Norwich Business School at the University of East Anglia goes even further. Last year it introduced the world's first strategic carbon management MBA, designed for students who want to specialise in this area in their careers. Despite these differences, a feature common to most of these MBAs is students can do consultancy projects or dissertations on climate change.

The differing solutions to getting climate change on the agenda partly reflect the schools' legacy curricula. Important as climate change may be, core MBA disciplines such as strategy and marketing fight valiantly to keep their hours of study. But there are also serious intellectual questions that go beyond senior common room politics. How does climate really affect business? And how should business respond?

"Our position is to show students that the issue is highly strategic and that companies should integrate it into their business models," says Olivier Delbard, an associate professor at ESCP Europe. Wilkinson has a robustly pragmatic analysis. "I see it almost from a corporate self-interest point of view," he says. At the very least, companies have an incentive to consume as little energy as possible.

Dr David Menachof, a visiting professor at Cass Business School and professor of logistics at Hull University Business School, also takes a fairly instrumental line. "We cover the green issues, such as the carbon footprint especially, in the shipping industry. Climate change is just one aspect of the environmental impact. It's part of the decision-making process," he says.

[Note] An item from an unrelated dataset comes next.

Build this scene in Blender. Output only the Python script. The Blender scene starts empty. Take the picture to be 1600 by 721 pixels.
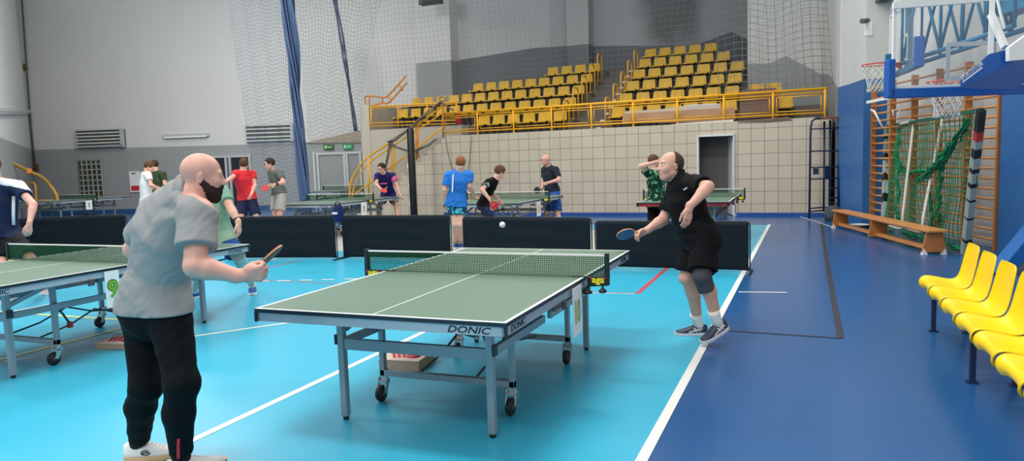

Judge, which offers a climate leadership elective, takes another tack. "What's the core knowledge you need to be a leader in this?" asks Peake. Part of the answer, he says, is that "you have to take students through some awkward science", especially if science turns them off or they resist the fundamental idea that climate change is man made. He is not ashamed of tapping into emotions to drive the message home. "To deal with climate change you have to get sustainability," he says, telling his students that "you might be called on to do something about this. It's transformative". As a way of engaging students – whose numbers have more than doubled to 50 in the first two years of the course – he has abolished group PowerPoint presentations and encouraged students to conduct group assessments by novel means, such as films on YouTube.

All schools emphasise that climate change should not be seen simply as a headache for business. It is also an opportunity to make money. "It's not just an extra task for managers but also a source of business opportunities," says Grayson.

Judge students have taken the lesson to heart. This year saw "a great rash of carbon consultancy projects", says Peake, and some students have already set up companies selling, for example, carbon reduction services. Nevertheless, one in 10 people find making money out of climate change "utterly repulsive", he says.

That sentiment is certainly not shared at Norwich Business School. The strategic carbon management course is aimed fair and square at helping graduates get jobs in the field. A lot of store is put by practical experience. The course requires students to do two carbon management consulting projects. "That practical experience enables our students to hit the ground running and gives them an advantage over more theoretical degrees," says Professor Terry Kendrick, MBA programme director. It sounds like climate change is good for MBA revenues too.